Nutt stands a wispy five-foot-four, is blondish and although she turns 41 in October, she could pass for half that age. ("When I go to a school to give a speech, people will stop me at the front door and say, ‘Where is your uniform?'")

In the war zones where she's worked as a doctor and as the co-founder of War Child Canada, she is literally disarming. "I have been able to get across borders because there's been some hotshot with an AK-47 who thinks I'm a joke," she says. "He'll laugh, ‘You're so funny, you crazy young Canadian, you go.' Sometimes it's better to be underestimated, because then you really take people by surprise."

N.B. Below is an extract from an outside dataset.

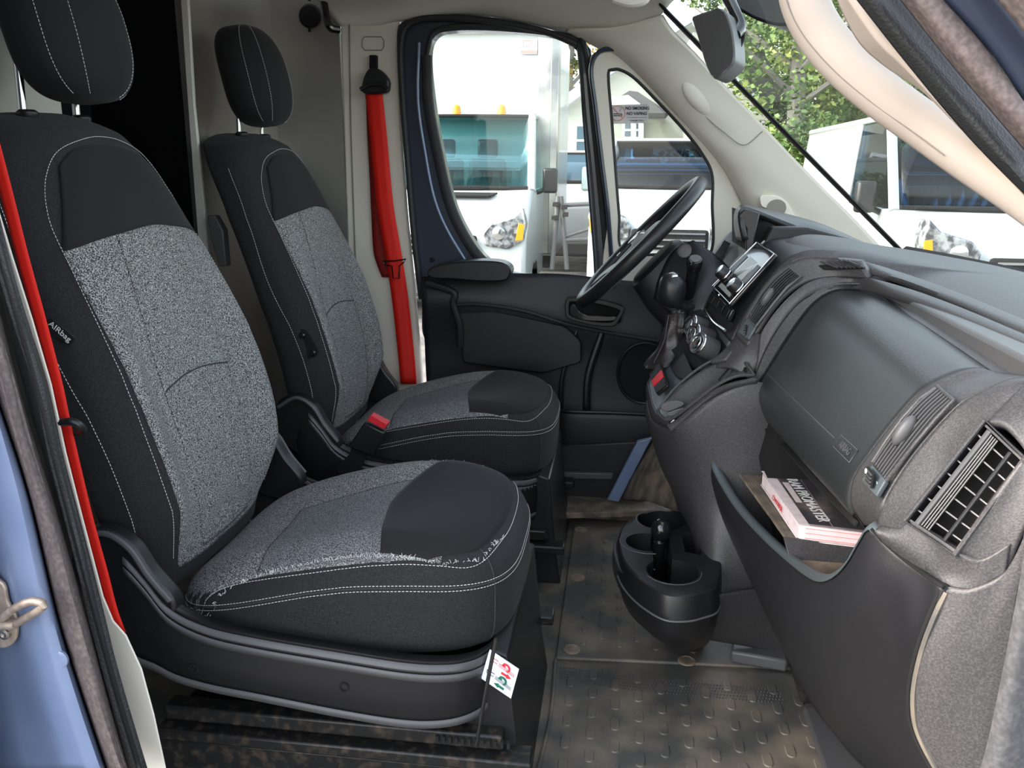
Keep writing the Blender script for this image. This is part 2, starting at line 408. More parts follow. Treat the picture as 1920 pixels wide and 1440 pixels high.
# driver seat belt
sb = empty('seat_belt', (-.79, 2.69, .4), 'red seat belt hanging on the far beige pillar beside the driver door', 'seat belt')
def ribbon(nm, pts, w, m, par, wd, n=40, t=.0014):
    pts = crv(pts, n); wv = Vector(wd).normalized(); rows = [[p-wv*w/2, p-wv*w/6+Vector((0, -.0006, 0)), p+wv*w/6+Vector((0, -.0006, 0)), p+wv*w/2] for p in pts]
    return grid(nm, rows, m, par, thick=t)
ribbon('webbing', L(2.675, '700,168 709,250 716,330 724,400 738,480 750,560 761,660 766,720'), .056, M['belt_red'], sb, (1, 0, .02))
ribbon('webbing_return', L(2.69, '700,168 703,260 707,330 710,400 714,470 722,500 730,520'), .050, M['belt_dark'], sb, (1, 0, 0))
g = prism('belt_guide', crv(L(2.655, '680,150 688,132 700,126 716,134 728,150 728,166 722,174 690,176 678,170'), 50, True), (0, .03, 0), M['plastic_smooth'], sb, .006)
tube('guide_lip', L(2.648, '676,168 690,160 704,158 718,160 727,168'), .007, M['plastic_smooth'], g, 10, n=20)
prism('height_button', L(2.685, '692,103 706,103 706,128 692,128'), (0, .02, 0), M['gap'], sb, .003)
tg = tube('belt_tongue', L(2.66, '718,490 740,489 761,486 756,493 749,498 748,522 737,522 735,499 722,496'), .0026, M['gloss_black'], sb, 8, closed=True)
# driver door
d1 = sroot('door_1'); DY = 2.70
frame('door_frame', L(DY, '745,60 760,38 800,26 880,28 960,38 1030,56 1080,76 1098,100 1104,190 1120,330 1140,560 1140,620 1000,640 880,640 800,640 790,560 772,440 760,300 748,160'),
      L(DY, '805,100 818,66 850,58 900,57 960,60 1020,66 1072,76 1082,100 1092,220 1104,340 1118,518 1040,518 960,512 915,486 880,440 850,375 826,270 811,180'), (0, .05, 0), M['frame_blue'], d1, 160, .004)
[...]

This morning, as she shares the story of Aline's brutal ordeal, she has indeed surprised her high-powered audience. Perhaps some were expecting another earnest do-gooder who speaks in acronyms, or an idealist with no understanding of how the world works. But Nutt is amiable, articulate and entirely genuine as she explains how the legal profession can play a role in stopping the violence Aline had to endure. Her listeners push aside their breakfast plates, sit back in their chairs and stop checking their BlackBerrys. If anyone can warm up a roomful of lawyers, it's Samantha Nutt.

No one who met Samantha Nutt as a child would be surprised by her accomplishments. She was born in Toronto, the daughter of a stay-at-home mom and a father whose work as a shoe designer took him to far-flung places. When she was just a few months old, the family moved to Durban, South Africa, where she lived for almost five years. One day when Sam was five, she went to the park with her best friend, Norah, who was black. "While we were playing, the police came and told my mother that it was a whites-only park and said Norah and I weren't allowed to play together. I remember the two of us holding hands and crying. That's stayed with me: I've always had a sense that the world can be unjust."